Wednesday, September 5, 2007

Pecha Kucha For Lutherans

Twenty slides for twenty seconds tells your tale. Is it performance art or sports for designers? And why not make the topic, say, Christian vocation? Someone call Higher Things! This has possibilities!

A few years ago, two designers, Astrid Klein and Marc Dytham came up with an arts event format they called Pecha Kucha (A Japanese term for "chit-chat")(and pronounced "peh-chak-cha") which has been sweeping the globe in certain "arts/designers " circles. I imagine it has become completely passe by now in those circles, which means it is just the right time for it to become hot in Lute-ran circles.

You can read more about it here, but the idea is to say all you have to say in twenty vignettes lasting twenty seconds, via powerpoint slide (and music, I suppose). Now were we to apply this to, say, the entire Old Testament, or topics such as Vocation, the Book of Revelation, The Book of Concord, or What I Did At Jesus Camp, it could make for an interesting and thoroughly entertaining evening.

But would it be art?

Book Club: prepare your dvd's!

Here is another site that features Pecha Kucha

2 comments:

Lutheran Lucciola said...

I think this would definitely be needed for architects, because they go on and on and on.....

I'm not sure if my expression stuff would work with this, though.

Bruce Gee said...

Zmatter of fact, the founders of this art form said the exact same thing: architects can't shut up; this is a means for them to communicate without completely dominating the evening's conversation.

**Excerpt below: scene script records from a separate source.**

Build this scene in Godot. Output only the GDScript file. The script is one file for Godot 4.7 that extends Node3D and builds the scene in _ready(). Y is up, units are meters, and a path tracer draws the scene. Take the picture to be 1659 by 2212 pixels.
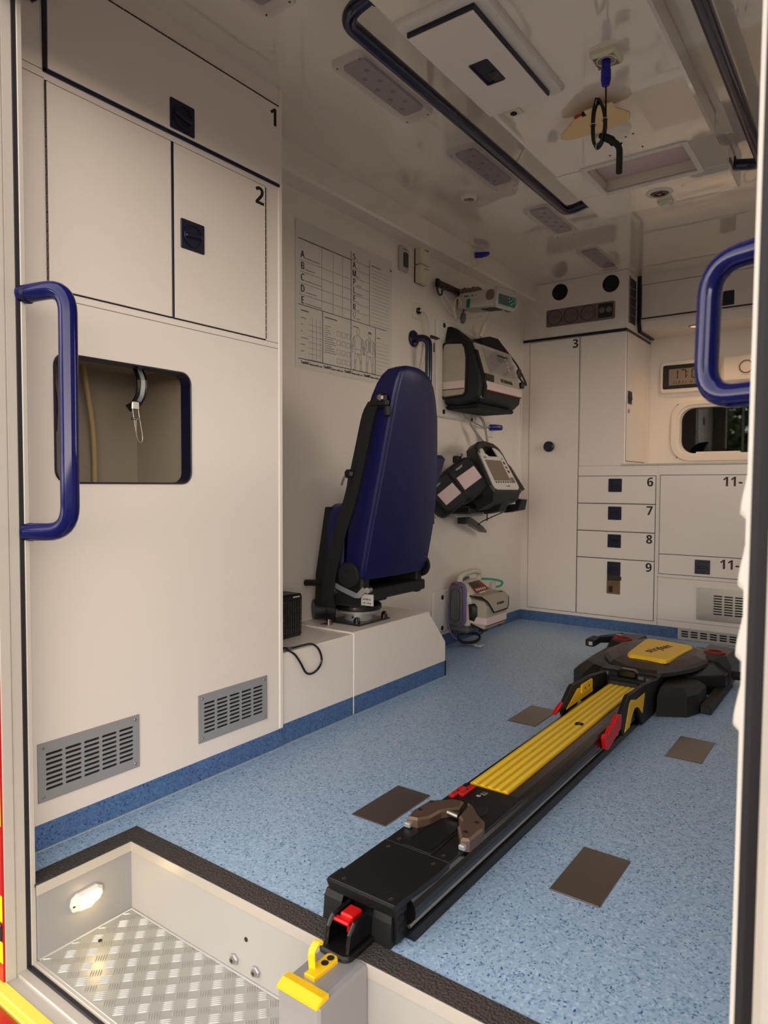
extends Node3D

const XL := -1.397    # face of the tall side cabinet
const XW := -1.665    # left wall
const ZF := -3.6075   # faces of the front cabinets
const YC := 1.865     # ceiling
var M := {}
var rng := RandomNumberGenerator.new()


# ---------------------------------------------------------------- mesh builder
class MB:
	var st := SurfaceTool.new()
	var x := Transform3D()
	var o := Vector3()
	var grp := 1

	func _init(origin := Vector3.ZERO):
		st.begin(Mesh.PRIMITIVE_TRIANGLES)
		o = origin

	func at(t: Transform3D) -> MB:
		x = t
		return self

	func tri(a: Vector3, b: Vector3, c: Vector3, sg := -1):
		st.set_smooth_group(sg)
		st.add_vertex(x * a - o)
		st.add_vertex(x * c - o)
		st.add_vertex(x * b - o)

	func quad(a: Vector3, b: Vector3, c: Vector3, d: Vector3, sg := -1):
		tri(a, b, c, sg)
		tri(a, c, d, sg)

	# convex polygon turned so that it faces out
	func face(p: Array, out: Vector3, sg := -1):
		var n := Vector3()
		for i in range(1, p.size() - 1):
			n += (p[i] - p[0]).cross(p[i + 1] - p[0])
		var f := n.dot(out) < 0.0
		for i in range(1, p.size() - 1):
			if f:
				tri(p[0], p[i + 1], p[i], sg)
			else:
				tri(p[0], p[i], p[i + 1], sg)

	func box(c: Vector3, s: Vector3, b := 0.0) -> MB:
		var h := s * 0.5
		b = minf(b, minf(h.x, minf(h.y, h.z)) * 0.98)
		for i in 3:
			var j := (i + 1) % 3
			var k := (i + 2) % 3
			for sg: float in [-1.0, 1.0]:
				var q := []
				for e in [[-1, -1], [1, -1], [1, 1], [-1, 1]]:
					var v := Vector3()
					v[i] = sg * h[i]
					v[j] = e[0] * (h[j] - b)
					v[k] = e[1] * (h[k] - b)
					q.append(c + v)
				var n := Vector3()
				n[i] = sg
				face(q, n)
			if b > 0.0:
				for sj: float in [-1.0, 1.0]:
					for sk: float in [-1.0, 1.0]:
						var q2 := []
						for e in [[-1, 0], [1, 0], [1, 1], [-1, 1]]:
							var v2 := Vector3()
							v2[i] = e[0] * (h[i] - b)
							v2[j] = sj * (h[j] - (0.0 if e[1] == 0 else b))
							v2[k] = sk * (h[k] - (b if e[1] == 0 else 0.0))
							q2.append(c + v2)
						var n2 := Vector3()
						n2[j] = sj
						n2[k] = sk
						face(q2, n2)
		if b > 0.0:
			for sx: float in [-1.0, 1.0]:
				for sy: float in [-1.0, 1.0]:
					for sz: float in [-1.0, 1.0]:
						var s3 := Vector3(sx, sy, sz)
						face([c + s3 * Vector3(h.x, h.y - b, h.z - b), c + s3 * Vector3(h.x - b, h.y, h.z - b), c + s3 * Vector3(h.x - b, h.y - b, h.z)], s3)
		return self

	# box between two corners
	func bx(a: Vector3, b: Vector3, bev := 0.0) -> MB:
		return box((a + b) * 0.5, (b - a).abs(), bev)

	static func inset(p: PackedVector2Array, d: float) -> PackedVector2Array:
		var r := PackedVector2Array()
		var n := p.size()
		for i in n:
			var e1 := (p[i] - p[(i + n - 1) % n]).normalized()
			var e2 := (p[(i + 1) % n] - p[i]).normalized()
			var n1 := Vector2(-e1.y, e1.x)
			var n2 := Vector2(-e2.y, e2.x)
			r.append(p[i] + (n1 + n2) * d / maxf(0.35, 1.0 + n1.dot(n2)))
		return r

	# polygon in local xy, extruded along local z; bev chamfers the d1 end (and d0 when both)
	func prism(pts: PackedVector2Array, d0: float, d1: float, bev := 0.0, smooth := false, both := false) -> MB:
		var p := pts
		var area := 0.0
		for i in p.size():
			area += p[i].cross(p[(i + 1) % p.size()])
		if area < 0.0:
			p = p.duplicate()
			p.reverse()
		var q := inset(p, bev) if bev > 0.0 else p
		var n := p.size()
		grp += 2
		var z := [[d0, q if both else p], [d0 + (bev if both else 0.0), p], [d1 - bev, p], [d1, q]]
		for l in 3:
			if l == 0 and not both or l == 2 and bev <= 0.0:
				continue
			for i in n:
				var j := (i + 1) % n
				var a: PackedVector2Array = z[l][1]
				var b: PackedVector2Array = z[l + 1][1]
				quad(Vector3(a[i].x, a[i].y, z[l][0]), Vector3(a[j].x, a[j].y, z[l][0]), Vector3(b[j].x, b[j].y, z[l + 1][0]), Vector3(b[i].x, b[i].y, z[l + 1][0]), grp if smooth else -1)
		for cap in 2:
			var c: PackedVector2Array = z[cap * 3][1]
			var t := Geometry2D.triangulate_polygon(c)
			for i in range(0, t.size(), 3):
				face([Vector3(c[t[i]].x, c[t[i]].y, z[cap * 3][0]), Vector3(c[t[i + 1]].x, c[t[i + 1]].y, z[cap * 3][0]), Vector3(c[t[i + 2]].x, c[t[i + 2]].y, z[cap * 3][0])], Vector3(0, 0, -1 if cap == 0 else 1))
		return self

	# flat ring between an outer and an inner outline, thickness d0..d1
	func ring(outer: PackedVector2Array, inner: PackedVector2Array, d0: float, d1: float, bev := 0.0) -> MB:
		var n := outer.size()
		var oi := inset(outer, bev) if bev > 0.0 else outer
		var ii := inset(inner, -bev) if bev > 0.0 else inner
		for i in n:
			var j := (i + 1) % n
			quad(V(oi[i], d1), V(oi[j], d1), V(ii[j], d1), V(ii[i], d1))
			quad(V(outer[i], d0), V(outer[j], d0), V(outer[j], d1 - bev), V(outer[i], d1 - bev))
			quad(V(inner[j], d0), V(inner[i], d0), V(inner[i], d1 - bev), V(inner[j], d1 - bev))
			if bev > 0.0:
				quad(V(outer[i], d1 - bev), V(outer[j], d1 - bev), V(oi[j], d1), V(oi[i], d1))
				quad(V(inner[j], d1 - bev), V(inner[i], d1 - bev), V(ii[i], d1), V(ii[j], d1))
		return self

	static func V(p: Vector2, z: float) -> Vector3:
		return Vector3(p.x, p.y, z)

	func tube(path: Array, r, n := 10, closed := false) -> MB:
		grp += 2
		var m := path.size()
		var rings := []
		var t0: Vector3 = (path[1] - path[0]).normalized()
		var u := t0.cross(Vector3.UP if absf(t0.y) < 0.9 else Vector3.RIGHT).normalized()
		for i in m:
			var a: Vector3 = path[(i + m - 1) % m] if closed or i > 0 else path[0]
			var b: Vector3 = path[(i + 1) % m] if closed or i < m - 1 else path[m - 1]
			var t := (b - a).normalized()
			u = (u - t * u.dot(t)).normalized()
			var w := t.cross(u)
			var rr: float = r[i] if r is Array else r
			var ringp := []
			for k in n:
				var an := TAU * k / n
				ringp.append(path[i] + (u * cos(an) + w * sin(an)) * rr)
			rings.append(ringp)
		for i in (m if closed else m - 1):
			for k in n:
				var l := (k + 1) % n
				var i2 := (i + 1) % m
				quad(rings[i][k], rings[i][l], rings[i2][l], rings[i2][k], grp)
		if not closed:
			face(rings[0], path[0] - path[1])
			face(rings[m - 1], path[m - 1] - path[m - 2])
		return self

	# profile of [radius, height] turned round local z
	func lathe(prof: Array, n := 20) -> MB:
		for s in prof.size() - 1:
			grp += 1
			for k in n:
				var a := TAU * k / n
				var b := TAU * (k + 1) / n
				var r0: float = prof[s][0]
				var r1: float = prof[s + 1][0]
				var p0 := Vector3(r0 * cos(a), r0 * sin(a), prof[s][1])
				var p1 := Vector3(r0 * cos(b), r0 * sin(b), prof[s][1])
				var p2 := Vector3(r1 * cos(b), r1 * sin(b), prof[s + 1][1])
				var p3 := Vector3(r1 * cos(a), r1 * sin(a), prof[s + 1][1])
				if r0 < 1e-6:
					tri(p0, p2, p3, grp)
				elif r1 < 1e-6:
					tri(p0, p1, p2, grp)
				else:
					quad(p0, p1, p2, p3, grp)
		return self

	# skin over closed loops of equal length
	func loft(secs: Array, smooth := true, caps := true, creases := []) -> MB:
		grp += 20
		var n: int = secs[0].size()
		var mid := Vector3()
		for s in secs:
			for p in s:
				mid += p
		mid /= float(n * secs.size())
		var flip := 0.0
		for i in secs.size() - 1:
			for k in n:
				var a: Vector3 = secs[i][k]
				flip += (secs[i][(k + 1) % n] - a).cross(secs[i + 1][k] - a).dot(a - mid)
		for i in secs.size() - 1:
			var gg := grp
			for k in n:
				var l := (k + 1) % n
				if creases.has(k): gg += 1
				var sg := gg if smooth else -1
				if flip >= 0.0:
					quad(secs[i][k], secs[i][l], secs[i + 1][l], secs[i + 1][k], sg)
				else:
					quad(secs[i][l], secs[i][k], secs[i + 1][k], secs[i + 1][l], sg)
		if caps:
			for e in [0, secs.size() - 1]:
				var c := Vector3()
				for p in secs[e]:
					c += p
				c /= n
				for k in n:
					face([c, secs[e][k], secs[e][(k + 1) % n]], c - mid, -1)
		return self

	# rectangular band (strap) swept along a path; side gives the direction of its width
	func band(path: Array, side: Vector3, w: float, t: float) -> MB:
		var secs := []
		for i in path.size():
			var a: Vector3 = path[maxi(i - 1, 0)]
			var b: Vector3 = path[mini(i + 1, path.size() - 1)]
			var d := (b - a).normalized()
			var s := (side - d * side.dot(d)).normalized()
			var u := d.cross(s)
			secs.append([path[i] + s * w * 0.5 + u * t * 0.5, path[i] - s * w * 0.5 + u * t * 0.5, path[i] - s * w * 0.5 - u * t * 0.5, path[i] + s * w * 0.5 - u * t * 0.5])
		return loft(secs, false)

	# sheet with a grid of round-ended slots: w x h, c x r slots of sw x sh at pitch px, py, grid centred at (cx, cy)
	func slot_sheet(w: float, h: float, t: float, c: int, r: int, sw: float, sh: float, px: float, py: float, cx := 0.0, cy := 0.0) -> MB:
		var gx0 := cx - c * px * 0.5
		var gx1 := cx + c * px * 0.5
		var gy0 := cy - r * py * 0.5
		var gy1 := cy + r * py * 0.5
		for q in [[-w / 2, -h / 2, w / 2, gy0], [-w / 2, gy1, w / 2, h / 2], [-w / 2, gy0, gx0, gy1], [gx1, gy0, w / 2, gy1]]:
			quad(Vector3(q[0], q[1], t), Vector3(q[2], q[1], t), Vector3(q[2], q[3], t), Vector3(q[0], q[3], t))
		for e in [[Vector2(-w / 2, -h / 2), Vector2(w / 2, -h / 2)], [Vector2(w / 2, -h / 2), Vector2(w / 2, h / 2)], [Vector2(w / 2, h / 2), Vector2(-w / 2, h / 2)], [Vector2(-w / 2, h / 2), Vector2(-w / 2, -h / 2)]]:
			quad(V(e[0], 0), V(e[1], 0), V(e[1], t), V(e[0], t))
		for i in c:
			for j in r:
				var m := Vector2(gx0 + (i + 0.5) * px, gy0 + (j + 0.5) * py)
				var s := MB.rrect(sw, sh, sh * 0.499, 3, m.x, m.y)
				var cor := [m + Vector2(px, -py) / 2, m + Vector2(px, py) / 2, m + Vector2(-px, py) / 2, m - Vector2(px, py) / 2]
				var n := s.size()
				for k in n:
					var l := (k + 1) % n
					var ck: Vector2 = cor[k * 4 / n]
					var cl: Vector2 = cor[l * 4 / n]
					if ck == cl:
						tri(V(ck, t), V(s[l], t), V(s[k], t))
					else:
						quad(V(ck, t), V(cl, t), V(s[l], t), V(s[k], t))
					quad(V(s[l], 0), V(s[k], 0), V(s[k], t), V(s[l], t))
		return self

	static func rrect(w: float, h: float, r: float, n := 4, cx := 0.0, cy := 0.0) -> PackedVector2Array:
		var p := PackedVector2Array()
		var cs := [Vector2(w / 2 - r, -h / 2 + r), Vector2(w / 2 - r, h / 2 - r), Vector2(-w / 2 + r, h / 2 - r), Vector2(-w / 2 + r, -h / 2 + r)]
		for i in 4:
			for k in n + 1:
				var a := -PI / 2 + PI / 2 * (i + float(k) / n)
				p.append(cs[i] + Vector2(cos(a), sin(a)) * r + Vector2(cx, cy))
		return p

	func mesh(m: Material) -> ArrayMesh:
		st.generate_normals()
		st.set_material(m)
		return st.commit()


# ---------------------------------------------------------------- frames: local x right, y up, z out of the surface
func on_wall(p: Vector3) -> Transform3D:      # left wall, facing +x
	return Transform3D(Basis(Vector3(0, 0, -1), Vector3(0, 1, 0), Vector3(1, 0, 0)), p)

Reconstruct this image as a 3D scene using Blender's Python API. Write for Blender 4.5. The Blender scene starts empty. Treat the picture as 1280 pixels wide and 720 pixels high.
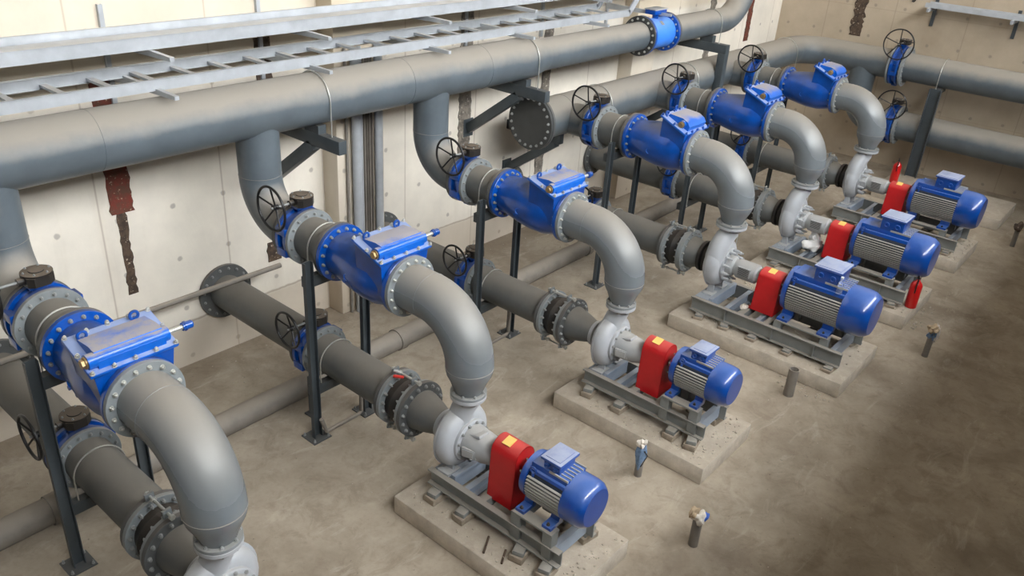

On another level, however, it assumes an art form in the same way a sonnet does: by forcing the creative energies of the artist into a prescribed and "restrictive" format. To the modern mind--we of free verse and abstract art--this may appear to put a constraint on creativity. In fact it focuses and directs creativity and thus heightens it. This seems counterintuitive to postmodernists, but there you have it.